Oui, c'est par nos propres consciences que Dieu déjà nous fait notre procès, et il n'a pas besoin pour nous juger d'un autre tribunal.
Ce sont nos propres consciences qui lui fournissent contre nous des témoignages et des preuves ; et quand ma conscience me reproche que je suis un criminel, que j'ai péché contre la loi, que ce que je fais est injuste, c'est comme si Dieu me disait ce que le maître de l’Evangile dit à ce mauvais serviteur : De ore tuo te judico (Luc., XIX, 22.) ; je vous condamne par votre bouche.
Il s'ensuit donc qu'à prendre la chose dans un sens, et dans un sens très naturel, le jugement de Dieu à notre égard est déjà fait, et qu'il n'est point nécessaire que nous attendions pour cela ce dernier jour, où le Fils de l'Homme, assis sur le trône de sa gloire, portera des arrêts de vie et de mort. Car ce jugement extérieur et public que Dieu fera de nous à la fin des siècles, n'ajoutera rien à ce jugement secret et intérieur de nos consciences que l’appareil et la solennité ; et supposé la justice que nous nous serons rendue, et que nous nous rendons malgré nous dans le fond de l'âme, il ne restera plus, ce semble, au Sauveur du monde, que de produire au jour ce que nous irons caché dans les ténèbres.
C’est pourquoi l'Apôtre parlant du jugement dernier, l'appelle si souvent le jour de la manifestation des cœurs, le jour de la révélation, où le livre des consciences sera ouvert ; comme si tout le jugement de Dieu devait consister à ouvrir ce livre, et à nous faire voir que nous sommes déjà jugés par nous-mêmes et dans nous-mêmes.
Mystère que saint Augustin avait bien compris, lorsque, expliquant ces paroles de Jésus-Christ : Qui non credit jam judicatus est (Joan., III, 18.), celui qui ne croit pas est déjà jugé, il en tire cette admirable conséquence : Nondum apparuit judicium, et jam factum est judicium, le jugement de Dieu ne paraît pas encore, et il ne paraîtra qu'à la consommation des temps ; mais sans paraître, il est néanmoins déjà fait pour nous. Nous le prévenons, ou plutôt, nous n'en attendons pour ainsi dire, que la publication, parce que nous en trouvons déjà dans nous l’instruction et la décision : Nondum apparuit judicium, et jam factum est judicium.

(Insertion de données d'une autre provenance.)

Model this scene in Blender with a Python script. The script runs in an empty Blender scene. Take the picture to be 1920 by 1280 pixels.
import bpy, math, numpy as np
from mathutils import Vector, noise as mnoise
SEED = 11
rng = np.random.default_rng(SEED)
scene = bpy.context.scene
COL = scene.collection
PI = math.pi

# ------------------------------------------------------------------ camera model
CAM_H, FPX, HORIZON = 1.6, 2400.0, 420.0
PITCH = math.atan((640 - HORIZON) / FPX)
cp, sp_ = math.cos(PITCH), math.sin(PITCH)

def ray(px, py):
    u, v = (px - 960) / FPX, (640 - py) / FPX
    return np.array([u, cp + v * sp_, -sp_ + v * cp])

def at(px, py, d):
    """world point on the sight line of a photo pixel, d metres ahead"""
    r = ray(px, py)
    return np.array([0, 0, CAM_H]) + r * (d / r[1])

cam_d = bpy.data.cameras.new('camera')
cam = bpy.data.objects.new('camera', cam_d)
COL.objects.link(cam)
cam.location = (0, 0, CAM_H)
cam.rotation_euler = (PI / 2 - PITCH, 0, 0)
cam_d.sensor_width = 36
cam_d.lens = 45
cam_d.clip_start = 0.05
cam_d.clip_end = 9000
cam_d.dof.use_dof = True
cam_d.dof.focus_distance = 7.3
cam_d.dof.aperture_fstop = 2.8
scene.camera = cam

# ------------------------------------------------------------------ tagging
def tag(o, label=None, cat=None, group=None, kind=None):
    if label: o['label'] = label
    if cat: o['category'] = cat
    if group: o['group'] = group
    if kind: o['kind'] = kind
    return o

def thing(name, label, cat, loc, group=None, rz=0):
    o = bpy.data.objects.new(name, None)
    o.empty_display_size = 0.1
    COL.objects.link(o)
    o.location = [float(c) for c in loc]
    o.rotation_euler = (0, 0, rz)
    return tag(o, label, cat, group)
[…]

Ah ! mes chers auditeurs, avec quelle attention, avec quelle crainte, avec quel respect ne devons-nous pas écouter la voix de la conscience, puisque c'est la voix de Dieu même, non seulement qui nous menace, mais qui nous juge ?
Cependant si cette voix secrète que Dieu nous fait entendre, sans se montrer encore à nous, toute secrète qu'elle est, nous saisit néanmoins si vivement, et nous cause tant de frayeur et d'épouvante, que sera-ce quand Dieu éclatera ? quand, au son de la trompette fatale qui réveillera les morts, et qui des quatre parties du monde rassemblera tous les hommes, il nous appellera nous-mêmes devant son tribunal ? quand, assis sur le trône, non point seulement de sa majesté, mais de sa justice, au milieu de ses ministres, et armé de son tonnerre, il se présentera lui-même à nous comme un Dieu irrité, comme un Dieu ennemi, comme un Dieu vengeur ? quand aux yeux de tout l'univers, également attentif à l'écouter et à nous considérer, il tirera de notre cœur notre condamnation pour la rendre juridique et solennelle, et que, par un dernier jugement, il viendra confirmer et, pour user de cette expression, sceller l'arrêt que nous aurons tant de fois déjà porté contre nous ?
C'est là, dit le Sage, que les pécheurs sentiront plus que jamais tout le poids de leurs péchés.
C'est là qu'ils en gémiront plus amèrement que jamais : Et erunt gementes (Sap., IV, 19.).
C'est là qu'ils en verront avec plus d'horreur que jamais et toute l'énormité et toute la honte : Et erunt in contumelia inter mortuos in perpetuum (Ibid.).
C'est là qu'ils en craindront plus que jamais les suites affreuses : Venient in cogitatione peccatorum suorum timidi (Ibid., 20.) ; qu'ils en seront accablés, qu'ils en seront désolés : Usque adsupremum desolabuntur (Ibid., 19.) ; et que la conscience, si grièvement blessée et si souvent méprisée, témoin et juge, mais témoin alors et juge public, vengera pleinement sur eux et authentiquement ses droits : Et traducent illos ex adverso iniquitates ipsorum (Ibid., 20.).